Write out the whole listing, matching it exactly.

● ● ● ●

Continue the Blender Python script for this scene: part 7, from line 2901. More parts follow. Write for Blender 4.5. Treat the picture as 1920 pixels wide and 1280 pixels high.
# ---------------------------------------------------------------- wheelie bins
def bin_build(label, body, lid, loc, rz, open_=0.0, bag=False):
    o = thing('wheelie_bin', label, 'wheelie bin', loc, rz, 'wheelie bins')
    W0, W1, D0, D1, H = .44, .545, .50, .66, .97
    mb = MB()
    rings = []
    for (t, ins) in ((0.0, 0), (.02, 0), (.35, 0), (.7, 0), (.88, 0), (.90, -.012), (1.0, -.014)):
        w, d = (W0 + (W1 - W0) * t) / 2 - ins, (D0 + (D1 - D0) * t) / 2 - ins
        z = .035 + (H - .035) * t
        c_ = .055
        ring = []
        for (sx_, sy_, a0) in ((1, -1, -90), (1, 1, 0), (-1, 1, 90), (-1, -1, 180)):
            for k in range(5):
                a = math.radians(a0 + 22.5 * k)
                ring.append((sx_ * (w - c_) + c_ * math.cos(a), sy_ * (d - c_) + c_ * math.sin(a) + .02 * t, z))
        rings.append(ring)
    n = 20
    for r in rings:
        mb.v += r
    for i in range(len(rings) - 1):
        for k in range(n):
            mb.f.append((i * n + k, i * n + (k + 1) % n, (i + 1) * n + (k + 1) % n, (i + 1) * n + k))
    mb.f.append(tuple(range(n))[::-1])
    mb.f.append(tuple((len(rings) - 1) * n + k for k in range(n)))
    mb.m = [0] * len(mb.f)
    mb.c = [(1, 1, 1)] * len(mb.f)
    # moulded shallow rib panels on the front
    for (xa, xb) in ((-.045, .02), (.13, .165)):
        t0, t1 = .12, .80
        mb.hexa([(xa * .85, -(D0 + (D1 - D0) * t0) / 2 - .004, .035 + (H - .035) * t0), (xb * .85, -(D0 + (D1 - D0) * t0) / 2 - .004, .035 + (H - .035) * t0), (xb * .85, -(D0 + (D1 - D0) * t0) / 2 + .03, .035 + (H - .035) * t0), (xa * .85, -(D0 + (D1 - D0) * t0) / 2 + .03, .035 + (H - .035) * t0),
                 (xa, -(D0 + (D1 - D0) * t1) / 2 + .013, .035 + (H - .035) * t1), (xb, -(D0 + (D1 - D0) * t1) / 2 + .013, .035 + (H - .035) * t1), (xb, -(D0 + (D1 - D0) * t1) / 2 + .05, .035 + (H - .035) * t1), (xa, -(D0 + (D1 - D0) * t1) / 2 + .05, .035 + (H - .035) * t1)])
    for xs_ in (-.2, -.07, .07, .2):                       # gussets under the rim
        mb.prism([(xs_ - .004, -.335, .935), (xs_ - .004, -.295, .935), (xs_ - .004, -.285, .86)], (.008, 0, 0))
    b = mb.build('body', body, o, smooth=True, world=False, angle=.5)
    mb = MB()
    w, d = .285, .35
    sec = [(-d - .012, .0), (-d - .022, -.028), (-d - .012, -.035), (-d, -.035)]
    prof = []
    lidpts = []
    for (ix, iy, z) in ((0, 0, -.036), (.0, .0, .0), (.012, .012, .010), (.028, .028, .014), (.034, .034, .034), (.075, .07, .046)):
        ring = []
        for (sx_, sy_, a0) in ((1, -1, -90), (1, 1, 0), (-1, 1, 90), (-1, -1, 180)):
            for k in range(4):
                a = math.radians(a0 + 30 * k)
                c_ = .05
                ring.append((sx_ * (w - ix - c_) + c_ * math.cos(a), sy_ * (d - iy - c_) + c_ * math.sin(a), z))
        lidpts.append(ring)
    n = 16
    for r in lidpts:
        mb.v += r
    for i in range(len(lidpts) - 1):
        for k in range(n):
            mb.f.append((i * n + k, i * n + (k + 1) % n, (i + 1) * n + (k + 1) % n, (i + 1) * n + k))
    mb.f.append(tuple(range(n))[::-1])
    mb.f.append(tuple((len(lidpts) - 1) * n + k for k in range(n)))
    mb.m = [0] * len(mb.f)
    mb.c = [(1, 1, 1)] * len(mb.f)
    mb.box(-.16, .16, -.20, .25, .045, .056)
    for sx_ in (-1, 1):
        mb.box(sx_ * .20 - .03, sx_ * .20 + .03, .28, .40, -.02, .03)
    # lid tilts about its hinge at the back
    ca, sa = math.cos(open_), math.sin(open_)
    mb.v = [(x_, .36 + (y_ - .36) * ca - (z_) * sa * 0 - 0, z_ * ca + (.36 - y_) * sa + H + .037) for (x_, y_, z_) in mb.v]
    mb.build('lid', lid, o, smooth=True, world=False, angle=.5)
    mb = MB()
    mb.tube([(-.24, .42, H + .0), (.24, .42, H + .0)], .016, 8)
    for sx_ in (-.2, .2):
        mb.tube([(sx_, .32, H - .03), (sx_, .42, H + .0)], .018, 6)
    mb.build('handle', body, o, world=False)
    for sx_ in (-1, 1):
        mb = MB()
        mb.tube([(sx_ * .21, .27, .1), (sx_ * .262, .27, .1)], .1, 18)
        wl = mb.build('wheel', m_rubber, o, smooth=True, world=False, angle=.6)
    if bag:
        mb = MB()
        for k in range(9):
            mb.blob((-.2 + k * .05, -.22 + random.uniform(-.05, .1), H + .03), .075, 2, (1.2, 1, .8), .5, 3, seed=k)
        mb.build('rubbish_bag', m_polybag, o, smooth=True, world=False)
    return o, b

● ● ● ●

* _Answer to the task_
Continue the Blender Python script for this scene: part 7, from line 2901. More parts follow. Write for Blender 4.5. Treat the picture as 1920 pixels wide and 1280 pixels high.
# ---------------------------------------------------------------- wheelie bins
def bin_build(label, body, lid, loc, rz, open_=0.0, bag=False):
    o = thing('wheelie_bin', label, 'wheelie bin', loc, rz, 'wheelie bins')
    W0, W1, D0, D1, H = .44, .545, .50, .66, .97
    mb = MB()
    rings = []
    for (t, ins) in ((0.0, 0), (.02, 0), (.35, 0), (.7, 0), (.88, 0), (.90, -.012), (1.0, -.014)):
        w, d = (W0 + (W1 - W0) * t) / 2 - ins, (D0 + (D1 - D0) * t) / 2 - ins
        z = .035 + (H - .035) * t
        c_ = .055
        ring = []
        for (sx_, sy_, a0) in ((1, -1, -90), (1, 1, 0), (-1, 1, 90), (-1, -1, 180)):
            for k in range(5):
                a = math.radians(a0 + 22.5 * k)
                ring.append((sx_ * (w - c_) + c_ * math.cos(a), sy_ * (d - c_) + c_ * math.sin(a) + .02 * t, z))
        rings.append(ring)
    n = 20
    for r in rings:
        mb.v += r
    for i in range(len(rings) - 1):
        for k in range(n):
            mb.f.append((i * n + k, i * n + (k + 1) % n, (i + 1) * n + (k + 1) % n, (i + 1) * n + k))
    mb.f.append(tuple(range(n))[::-1])
    mb.f.append(tuple((len(rings) - 1) * n + k for k in range(n)))
    mb.m = [0] * len(mb.f)
    mb.c = [(1, 1, 1)] * len(mb.f)
    # moulded shallow rib panels on the front
    for (xa, xb) in ((-.045, .02), (.13, .165)):
        t0, t1 = .12, .80
        mb.hexa([(xa * .85, -(D0 + (D1 - D0) * t0) / 2 - .004, .035 + (H - .035) * t0), (xb * .85, -(D0 + (D1 - D0) * t0) / 2 - .004, .035 + (H - .035) * t0), (xb * .85, -(D0 + (D1 - D0) * t0) / 2 + .03, .035 + (H - .035) * t0), (xa * .85, -(D0 + (D1 - D0) * t0) / 2 + .03, .035 + (H - .035) * t0),
                 (xa, -(D0 + (D1 - D0) * t1) / 2 + .013, .035 + (H - .035) * t1), (xb, -(D0 + (D1 - D0) * t1) / 2 + .013, .035 + (H - .035) * t1), (xb, -(D0 + (D1 - D0) * t1) / 2 + .05, .035 + (H - .035) * t1), (xa, -(D0 + (D1 - D0) * t1) / 2 + .05, .035 + (H - .035) * t1)])
    for xs_ in (-.2, -.07, .07, .2):                       # gussets under the rim
        mb.prism([(xs_ - .004, -.335, .935), (xs_ - .004, -.295, .935), (xs_ - .004, -.285, .86)], (.008, 0, 0))
    b = mb.build('body', body, o, smooth=True, world=False, angle=.5)
    mb = MB()
    w, d = .285, .35
    sec = [(-d - .012, .0), (-d - .022, -.028), (-d - .012, -.035), (-d, -.035)]
    prof = []
    lidpts = []
    for (ix, iy, z) in ((0, 0, -.036), (.0, .0, .0), (.012, .012, .010), (.028, .028, .014), (.034, .034, .034), (.075, .07, .046)):
        ring = []
        for (sx_, sy_, a0) in ((1, -1, -90), (1, 1, 0), (-1, 1, 90), (-1, -1, 180)):
            for k in range(4):
                a = math.radians(a0 + 30 * k)
                c_ = .05
                ring.append((sx_ * (w - ix - c_) + c_ * math.cos(a), sy_ * (d - iy - c_) + c_ * math.sin(a), z))
        lidpts.append(ring)
    n = 16
    for r in lidpts:
        mb.v += r
    for i in range(len(lidpts) - 1):
        for k in range(n):
            mb.f.append((i * n + k, i * n + (k + 1) % n, (i + 1) * n + (k + 1) % n, (i + 1) * n + k))
    mb.f.append(tuple(range(n))[::-1])
    mb.f.append(tuple((len(lidpts) - 1) * n + k for k in range(n)))
    mb.m = [0] * len(mb.f)
    mb.c = [(1, 1, 1)] * len(mb.f)
    mb.box(-.16, .16, -.20, .25, .045, .056)
    for sx_ in (-1, 1):
        mb.box(sx_ * .20 - .03, sx_ * .20 + .03, .28, .40, -.02, .03)
    # lid tilts about its hinge at the back
    ca, sa = math.cos(open_), math.sin(open_)
    mb.v = [(x_, .36 + (y_ - .36) * ca - (z_) * sa * 0 - 0, z_ * ca + (.36 - y_) * sa + H + .037) for (x_, y_, z_) in mb.v]
    mb.build('lid', lid, o, smooth=True, world=False, angle=.5)
    mb = MB()
    mb.tube([(-.24, .42, H + .0), (.24, .42, H + .0)], .016, 8)
    for sx_ in (-.2, .2):
        mb.tube([(sx_, .32, H - .03), (sx_, .42, H + .0)], .018, 6)
    mb.build('handle', body, o, world=False)
    for sx_ in (-1, 1):
        mb = MB()
        mb.tube([(sx_ * .21, .27, .1), (sx_ * .262, .27, .1)], .1, 18)
        wl = mb.build('wheel', m_rubber, o, smooth=True, world=False, angle=.6)
    if bag:
        mb = MB()
        for k in range(9):
            mb.blob((-.2 + k * .05, -.22 + random.uniform(-.05, .1), H + .03), .075, 2, (1.2, 1, .8), .5, 3, seed=k)
        mb.build('rubbish_bag', m_polybag, o, smooth=True, world=False)
    return o, b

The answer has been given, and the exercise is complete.